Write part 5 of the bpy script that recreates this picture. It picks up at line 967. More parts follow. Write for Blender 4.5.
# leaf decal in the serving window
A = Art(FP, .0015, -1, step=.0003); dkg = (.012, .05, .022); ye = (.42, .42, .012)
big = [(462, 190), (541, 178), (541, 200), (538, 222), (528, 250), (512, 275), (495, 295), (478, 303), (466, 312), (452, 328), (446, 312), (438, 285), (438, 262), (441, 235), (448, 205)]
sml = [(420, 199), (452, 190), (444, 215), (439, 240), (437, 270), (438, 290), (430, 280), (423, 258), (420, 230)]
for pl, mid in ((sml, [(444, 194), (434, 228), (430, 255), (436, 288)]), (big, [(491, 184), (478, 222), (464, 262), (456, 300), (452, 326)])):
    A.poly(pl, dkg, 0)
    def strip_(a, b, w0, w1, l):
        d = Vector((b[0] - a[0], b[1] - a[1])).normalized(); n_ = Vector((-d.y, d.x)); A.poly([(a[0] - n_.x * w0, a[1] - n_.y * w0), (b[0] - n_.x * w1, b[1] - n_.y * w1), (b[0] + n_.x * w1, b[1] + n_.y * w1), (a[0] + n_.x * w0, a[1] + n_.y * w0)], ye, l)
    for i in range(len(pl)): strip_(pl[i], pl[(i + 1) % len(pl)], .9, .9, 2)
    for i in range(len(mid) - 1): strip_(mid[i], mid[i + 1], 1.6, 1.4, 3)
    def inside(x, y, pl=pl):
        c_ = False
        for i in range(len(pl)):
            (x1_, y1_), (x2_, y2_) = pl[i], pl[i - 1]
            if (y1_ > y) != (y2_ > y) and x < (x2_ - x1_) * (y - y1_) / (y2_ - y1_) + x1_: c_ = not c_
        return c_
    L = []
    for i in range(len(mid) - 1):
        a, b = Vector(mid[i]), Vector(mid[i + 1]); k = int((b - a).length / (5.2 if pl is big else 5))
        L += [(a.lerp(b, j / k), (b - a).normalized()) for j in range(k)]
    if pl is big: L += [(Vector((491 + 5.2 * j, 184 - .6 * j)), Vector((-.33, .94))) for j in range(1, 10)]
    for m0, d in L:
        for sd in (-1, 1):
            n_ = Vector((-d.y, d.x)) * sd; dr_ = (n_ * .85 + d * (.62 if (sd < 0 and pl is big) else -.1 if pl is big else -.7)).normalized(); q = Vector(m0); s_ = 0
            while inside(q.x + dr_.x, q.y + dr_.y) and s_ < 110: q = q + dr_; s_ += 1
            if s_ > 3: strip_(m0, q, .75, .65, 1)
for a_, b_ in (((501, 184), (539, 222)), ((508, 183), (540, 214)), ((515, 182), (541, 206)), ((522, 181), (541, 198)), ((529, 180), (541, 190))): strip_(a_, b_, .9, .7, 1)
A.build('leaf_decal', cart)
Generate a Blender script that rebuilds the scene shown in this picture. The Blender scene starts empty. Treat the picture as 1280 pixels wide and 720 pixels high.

☆ ☆ ☆ ☆ ☆ ☆ ☆

What to work on:
Copy out all of the data exactly, leaving nothing out.

Expected output:
Write part 5 of the bpy script that recreates this picture. It picks up at line 967. More parts follow. Write for Blender 4.5.
# leaf decal in the serving window
A = Art(FP, .0015, -1, step=.0003); dkg = (.012, .05, .022); ye = (.42, .42, .012)
big = [(462, 190), (541, 178), (541, 200), (538, 222), (528, 250), (512, 275), (495, 295), (478, 303), (466, 312), (452, 328), (446, 312), (438, 285), (438, 262), (441, 235), (448, 205)]
sml = [(420, 199), (452, 190), (444, 215), (439, 240), (437, 270), (438, 290), (430, 280), (423, 258), (420, 230)]
for pl, mid in ((sml, [(444, 194), (434, 228), (430, 255), (436, 288)]), (big, [(491, 184), (478, 222), (464, 262), (456, 300), (452, 326)])):
    A.poly(pl, dkg, 0)
    def strip_(a, b, w0, w1, l):
        d = Vector((b[0] - a[0], b[1] - a[1])).normalized(); n_ = Vector((-d.y, d.x)); A.poly([(a[0] - n_.x * w0, a[1] - n_.y * w0), (b[0] - n_.x * w1, b[1] - n_.y * w1), (b[0] + n_.x * w1, b[1] + n_.y * w1), (a[0] + n_.x * w0, a[1] + n_.y * w0)], ye, l)
    for i in range(len(pl)): strip_(pl[i], pl[(i + 1) % len(pl)], .9, .9, 2)
    for i in range(len(mid) - 1): strip_(mid[i], mid[i + 1], 1.6, 1.4, 3)
    def inside(x, y, pl=pl):
        c_ = False
        for i in range(len(pl)):
            (x1_, y1_), (x2_, y2_) = pl[i], pl[i - 1]
            if (y1_ > y) != (y2_ > y) and x < (x2_ - x1_) * (y - y1_) / (y2_ - y1_) + x1_: c_ = not c_
        return c_
    L = []
    for i in range(len(mid) - 1):
        a, b = Vector(mid[i]), Vector(mid[i + 1]); k = int((b - a).length / (5.2 if pl is big else 5))
        L += [(a.lerp(b, j / k), (b - a).normalized()) for j in range(k)]
    if pl is big: L += [(Vector((491 + 5.2 * j, 184 - .6 * j)), Vector((-.33, .94))) for j in range(1, 10)]
    for m0, d in L:
        for sd in (-1, 1):
            n_ = Vector((-d.y, d.x)) * sd; dr_ = (n_ * .85 + d * (.62 if (sd < 0 and pl is big) else -.1 if pl is big else -.7)).normalized(); q = Vector(m0); s_ = 0
            while inside(q.x + dr_.x, q.y + dr_.y) and s_ < 110: q = q + dr_; s_ += 1
            if s_ > 3: strip_(m0, q, .75, .65, 1)
for a_, b_ in (((501, 184), (539, 222)), ((508, 183), (540, 214)), ((515, 182), (541, 206)), ((522, 181), (541, 198)), ((529, 180), (541, 190))): strip_(a_, b_, .9, .7, 1)
A.build('leaf_decal', cart)
Generate a Blender script that rebuilds the scene shown in this picture. The Blender scene starts empty. Treat the picture as 1280 pixels wide and 720 pixels high.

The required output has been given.